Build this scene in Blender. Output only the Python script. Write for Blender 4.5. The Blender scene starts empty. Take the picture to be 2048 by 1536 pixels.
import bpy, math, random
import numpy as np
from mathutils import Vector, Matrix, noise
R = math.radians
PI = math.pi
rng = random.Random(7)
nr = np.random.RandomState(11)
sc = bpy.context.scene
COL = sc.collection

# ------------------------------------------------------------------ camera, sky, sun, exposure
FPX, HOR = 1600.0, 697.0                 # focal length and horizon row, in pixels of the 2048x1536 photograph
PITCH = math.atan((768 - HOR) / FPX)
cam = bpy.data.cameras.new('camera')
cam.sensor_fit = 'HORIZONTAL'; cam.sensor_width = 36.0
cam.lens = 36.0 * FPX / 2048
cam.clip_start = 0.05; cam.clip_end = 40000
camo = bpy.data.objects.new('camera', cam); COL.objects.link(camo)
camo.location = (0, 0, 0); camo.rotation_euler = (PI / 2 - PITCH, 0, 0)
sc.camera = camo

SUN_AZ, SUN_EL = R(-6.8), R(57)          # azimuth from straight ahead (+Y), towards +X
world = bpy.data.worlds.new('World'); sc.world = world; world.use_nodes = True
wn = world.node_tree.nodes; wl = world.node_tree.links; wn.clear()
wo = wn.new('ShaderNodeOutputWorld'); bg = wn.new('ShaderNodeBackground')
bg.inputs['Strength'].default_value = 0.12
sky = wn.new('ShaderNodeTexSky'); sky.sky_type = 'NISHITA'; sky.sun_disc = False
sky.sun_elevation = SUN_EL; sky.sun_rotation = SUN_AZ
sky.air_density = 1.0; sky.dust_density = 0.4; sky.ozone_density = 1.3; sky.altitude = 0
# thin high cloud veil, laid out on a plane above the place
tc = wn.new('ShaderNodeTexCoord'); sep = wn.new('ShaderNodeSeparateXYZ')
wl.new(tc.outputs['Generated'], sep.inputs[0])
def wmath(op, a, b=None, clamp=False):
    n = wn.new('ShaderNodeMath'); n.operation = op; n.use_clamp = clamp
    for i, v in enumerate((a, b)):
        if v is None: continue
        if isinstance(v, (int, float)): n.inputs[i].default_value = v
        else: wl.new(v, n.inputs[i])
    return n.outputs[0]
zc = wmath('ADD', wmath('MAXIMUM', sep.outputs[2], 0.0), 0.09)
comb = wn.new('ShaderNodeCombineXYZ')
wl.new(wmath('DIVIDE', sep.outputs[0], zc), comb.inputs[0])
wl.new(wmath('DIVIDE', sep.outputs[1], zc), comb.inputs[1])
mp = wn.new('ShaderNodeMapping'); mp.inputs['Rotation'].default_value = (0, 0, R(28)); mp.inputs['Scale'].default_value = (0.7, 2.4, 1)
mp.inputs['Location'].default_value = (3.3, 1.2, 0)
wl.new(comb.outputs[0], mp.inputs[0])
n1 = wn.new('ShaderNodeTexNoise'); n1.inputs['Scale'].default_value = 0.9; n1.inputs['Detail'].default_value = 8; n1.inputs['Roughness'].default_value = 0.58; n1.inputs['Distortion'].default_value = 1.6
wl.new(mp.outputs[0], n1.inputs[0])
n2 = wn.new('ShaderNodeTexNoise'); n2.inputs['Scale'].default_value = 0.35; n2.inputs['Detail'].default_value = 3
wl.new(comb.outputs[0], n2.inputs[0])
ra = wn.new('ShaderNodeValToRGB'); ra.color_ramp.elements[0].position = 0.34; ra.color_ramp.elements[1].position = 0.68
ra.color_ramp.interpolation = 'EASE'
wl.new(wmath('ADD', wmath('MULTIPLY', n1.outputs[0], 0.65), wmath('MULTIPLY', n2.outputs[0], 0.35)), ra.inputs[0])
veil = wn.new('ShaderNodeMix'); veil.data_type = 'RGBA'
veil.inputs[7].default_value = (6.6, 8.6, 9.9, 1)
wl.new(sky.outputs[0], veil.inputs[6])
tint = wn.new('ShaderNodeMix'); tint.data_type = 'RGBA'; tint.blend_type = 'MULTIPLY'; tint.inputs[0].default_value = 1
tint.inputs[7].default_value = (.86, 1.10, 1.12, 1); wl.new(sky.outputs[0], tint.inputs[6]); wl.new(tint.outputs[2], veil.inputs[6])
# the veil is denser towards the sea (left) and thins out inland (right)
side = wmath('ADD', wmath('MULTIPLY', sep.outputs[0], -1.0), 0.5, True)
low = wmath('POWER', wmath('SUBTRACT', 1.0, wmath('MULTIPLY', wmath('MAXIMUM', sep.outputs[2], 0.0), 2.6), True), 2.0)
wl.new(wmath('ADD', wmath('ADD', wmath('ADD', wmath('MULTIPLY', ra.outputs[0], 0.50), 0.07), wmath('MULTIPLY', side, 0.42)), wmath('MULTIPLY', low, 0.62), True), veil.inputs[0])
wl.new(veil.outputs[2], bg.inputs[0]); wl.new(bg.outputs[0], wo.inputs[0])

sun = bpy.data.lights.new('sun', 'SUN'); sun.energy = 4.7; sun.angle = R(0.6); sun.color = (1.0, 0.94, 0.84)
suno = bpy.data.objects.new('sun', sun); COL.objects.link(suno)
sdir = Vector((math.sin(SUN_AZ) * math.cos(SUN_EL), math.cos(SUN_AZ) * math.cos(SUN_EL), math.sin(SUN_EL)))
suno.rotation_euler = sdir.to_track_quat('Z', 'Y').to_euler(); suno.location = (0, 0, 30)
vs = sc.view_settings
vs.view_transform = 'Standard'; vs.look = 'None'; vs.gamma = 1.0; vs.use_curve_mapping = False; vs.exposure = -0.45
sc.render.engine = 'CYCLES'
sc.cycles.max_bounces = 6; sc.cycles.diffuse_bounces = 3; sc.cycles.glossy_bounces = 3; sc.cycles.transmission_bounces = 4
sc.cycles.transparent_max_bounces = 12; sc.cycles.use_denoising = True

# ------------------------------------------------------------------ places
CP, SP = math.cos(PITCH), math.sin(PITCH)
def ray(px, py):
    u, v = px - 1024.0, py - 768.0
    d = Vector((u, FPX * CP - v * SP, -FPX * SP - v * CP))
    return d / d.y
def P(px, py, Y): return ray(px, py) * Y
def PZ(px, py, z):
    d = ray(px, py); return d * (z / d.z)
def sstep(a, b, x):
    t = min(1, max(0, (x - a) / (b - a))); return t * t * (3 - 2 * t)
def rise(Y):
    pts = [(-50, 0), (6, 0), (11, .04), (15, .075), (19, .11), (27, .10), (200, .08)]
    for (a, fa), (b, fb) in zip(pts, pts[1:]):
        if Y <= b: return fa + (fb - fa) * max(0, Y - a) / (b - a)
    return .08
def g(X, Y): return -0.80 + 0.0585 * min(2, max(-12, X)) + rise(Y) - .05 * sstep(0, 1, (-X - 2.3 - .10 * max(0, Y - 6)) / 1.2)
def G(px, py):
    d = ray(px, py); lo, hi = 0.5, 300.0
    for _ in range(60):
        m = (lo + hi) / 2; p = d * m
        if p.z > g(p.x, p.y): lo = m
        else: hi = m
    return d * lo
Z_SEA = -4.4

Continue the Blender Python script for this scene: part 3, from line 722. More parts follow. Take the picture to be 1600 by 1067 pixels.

....

The exercise: Write out the whole listing again, exactly as it stands.

Task solution:
Build this scene in Blender. Output only the Python script. Write for Blender 4.5. The Blender scene starts empty. Take the picture to be 2048 by 1536 pixels.
import bpy, math, random
import numpy as np
from mathutils import Vector, Matrix, noise
R = math.radians
PI = math.pi
rng = random.Random(7)
nr = np.random.RandomState(11)
sc = bpy.context.scene
COL = sc.collection

# ------------------------------------------------------------------ camera, sky, sun, exposure
FPX, HOR = 1600.0, 697.0                 # focal length and horizon row, in pixels of the 2048x1536 photograph
PITCH = math.atan((768 - HOR) / FPX)
cam = bpy.data.cameras.new('camera')
cam.sensor_fit = 'HORIZONTAL'; cam.sensor_width = 36.0
cam.lens = 36.0 * FPX / 2048
cam.clip_start = 0.05; cam.clip_end = 40000
camo = bpy.data.objects.new('camera', cam); COL.objects.link(camo)
camo.location = (0, 0, 0); camo.rotation_euler = (PI / 2 - PITCH, 0, 0)
sc.camera = camo

SUN_AZ, SUN_EL = R(-6.8), R(57)          # azimuth from straight ahead (+Y), towards +X
world = bpy.data.worlds.new('World'); sc.world = world; world.use_nodes = True
wn = world.node_tree.nodes; wl = world.node_tree.links; wn.clear()
wo = wn.new('ShaderNodeOutputWorld'); bg = wn.new('ShaderNodeBackground')
bg.inputs['Strength'].default_value = 0.12
sky = wn.new('ShaderNodeTexSky'); sky.sky_type = 'NISHITA'; sky.sun_disc = False
sky.sun_elevation = SUN_EL; sky.sun_rotation = SUN_AZ
sky.air_density = 1.0; sky.dust_density = 0.4; sky.ozone_density = 1.3; sky.altitude = 0
# thin high cloud veil, laid out on a plane above the place
tc = wn.new('ShaderNodeTexCoord'); sep = wn.new('ShaderNodeSeparateXYZ')
wl.new(tc.outputs['Generated'], sep.inputs[0])
def wmath(op, a, b=None, clamp=False):
    n = wn.new('ShaderNodeMath'); n.operation = op; n.use_clamp = clamp
    for i, v in enumerate((a, b)):
        if v is None: continue
        if isinstance(v, (int, float)): n.inputs[i].default_value = v
        else: wl.new(v, n.inputs[i])
    return n.outputs[0]
zc = wmath('ADD', wmath('MAXIMUM', sep.outputs[2], 0.0), 0.09)
comb = wn.new('ShaderNodeCombineXYZ')
wl.new(wmath('DIVIDE', sep.outputs[0], zc), comb.inputs[0])
wl.new(wmath('DIVIDE', sep.outputs[1], zc), comb.inputs[1])
mp = wn.new('ShaderNodeMapping'); mp.inputs['Rotation'].default_value = (0, 0, R(28)); mp.inputs['Scale'].default_value = (0.7, 2.4, 1)
mp.inputs['Location'].default_value = (3.3, 1.2, 0)
wl.new(comb.outputs[0], mp.inputs[0])
n1 = wn.new('ShaderNodeTexNoise'); n1.inputs['Scale'].default_value = 0.9; n1.inputs['Detail'].default_value = 8; n1.inputs['Roughness'].default_value = 0.58; n1.inputs['Distortion'].default_value = 1.6
wl.new(mp.outputs[0], n1.inputs[0])
n2 = wn.new('ShaderNodeTexNoise'); n2.inputs['Scale'].default_value = 0.35; n2.inputs['Detail'].default_value = 3
wl.new(comb.outputs[0], n2.inputs[0])
ra = wn.new('ShaderNodeValToRGB'); ra.color_ramp.elements[0].position = 0.34; ra.color_ramp.elements[1].position = 0.68
ra.color_ramp.interpolation = 'EASE'
wl.new(wmath('ADD', wmath('MULTIPLY', n1.outputs[0], 0.65), wmath('MULTIPLY', n2.outputs[0], 0.35)), ra.inputs[0])
veil = wn.new('ShaderNodeMix'); veil.data_type = 'RGBA'
veil.inputs[7].default_value = (6.6, 8.6, 9.9, 1)
wl.new(sky.outputs[0], veil.inputs[6])
tint = wn.new('ShaderNodeMix'); tint.data_type = 'RGBA'; tint.blend_type = 'MULTIPLY'; tint.inputs[0].default_value = 1
tint.inputs[7].default_value = (.86, 1.10, 1.12, 1); wl.new(sky.outputs[0], tint.inputs[6]); wl.new(tint.outputs[2], veil.inputs[6])
# the veil is denser towards the sea (left) and thins out inland (right)
side = wmath('ADD', wmath('MULTIPLY', sep.outputs[0], -1.0), 0.5, True)
low = wmath('POWER', wmath('SUBTRACT', 1.0, wmath('MULTIPLY', wmath('MAXIMUM', sep.outputs[2], 0.0), 2.6), True), 2.0)
wl.new(wmath('ADD', wmath('ADD', wmath('ADD', wmath('MULTIPLY', ra.outputs[0], 0.50), 0.07), wmath('MULTIPLY', side, 0.42)), wmath('MULTIPLY', low, 0.62), True), veil.inputs[0])
wl.new(veil.outputs[2], bg.inputs[0]); wl.new(bg.outputs[0], wo.inputs[0])

sun = bpy.data.lights.new('sun', 'SUN'); sun.energy = 4.7; sun.angle = R(0.6); sun.color = (1.0, 0.94, 0.84)
suno = bpy.data.objects.new('sun', sun); COL.objects.link(suno)
sdir = Vector((math.sin(SUN_AZ) * math.cos(SUN_EL), math.cos(SUN_AZ) * math.cos(SUN_EL), math.sin(SUN_EL)))
suno.rotation_euler = sdir.to_track_quat('Z', 'Y').to_euler(); suno.location = (0, 0, 30)
vs = sc.view_settings
vs.view_transform = 'Standard'; vs.look = 'None'; vs.gamma = 1.0; vs.use_curve_mapping = False; vs.exposure = -0.45
sc.render.engine = 'CYCLES'
sc.cycles.max_bounces = 6; sc.cycles.diffuse_bounces = 3; sc.cycles.glossy_bounces = 3; sc.cycles.transmission_bounces = 4
sc.cycles.transparent_max_bounces = 12; sc.cycles.use_denoising = True

# ------------------------------------------------------------------ places
CP, SP = math.cos(PITCH), math.sin(PITCH)
def ray(px, py):
    u, v = px - 1024.0, py - 768.0
    d = Vector((u, FPX * CP - v * SP, -FPX * SP - v * CP))
    return d / d.y
def P(px, py, Y): return ray(px, py) * Y
def PZ(px, py, z):
    d = ray(px, py); return d * (z / d.z)
def sstep(a, b, x):
    t = min(1, max(0, (x - a) / (b - a))); return t * t * (3 - 2 * t)
def rise(Y):
    pts = [(-50, 0), (6, 0), (11, .04), (15, .075), (19, .11), (27, .10), (200, .08)]
    for (a, fa), (b, fb) in zip(pts, pts[1:]):
        if Y <= b: return fa + (fb - fa) * max(0, Y - a) / (b - a)
    return .08
def g(X, Y): return -0.80 + 0.0585 * min(2, max(-12, X)) + rise(Y) - .05 * sstep(0, 1, (-X - 2.3 - .10 * max(0, Y - 6)) / 1.2)
def G(px, py):
    d = ray(px, py); lo, hi = 0.5, 300.0
    for _ in range(60):
        m = (lo + hi) / 2; p = d * m
        if p.z > g(p.x, p.y): lo = m
        else: hi = m
    return d * lo
Z_SEA = -4.4

Continue the Blender Python script for this scene: part 3, from line 722. More parts follow. Take the picture to be 1600 by 1067 pixels.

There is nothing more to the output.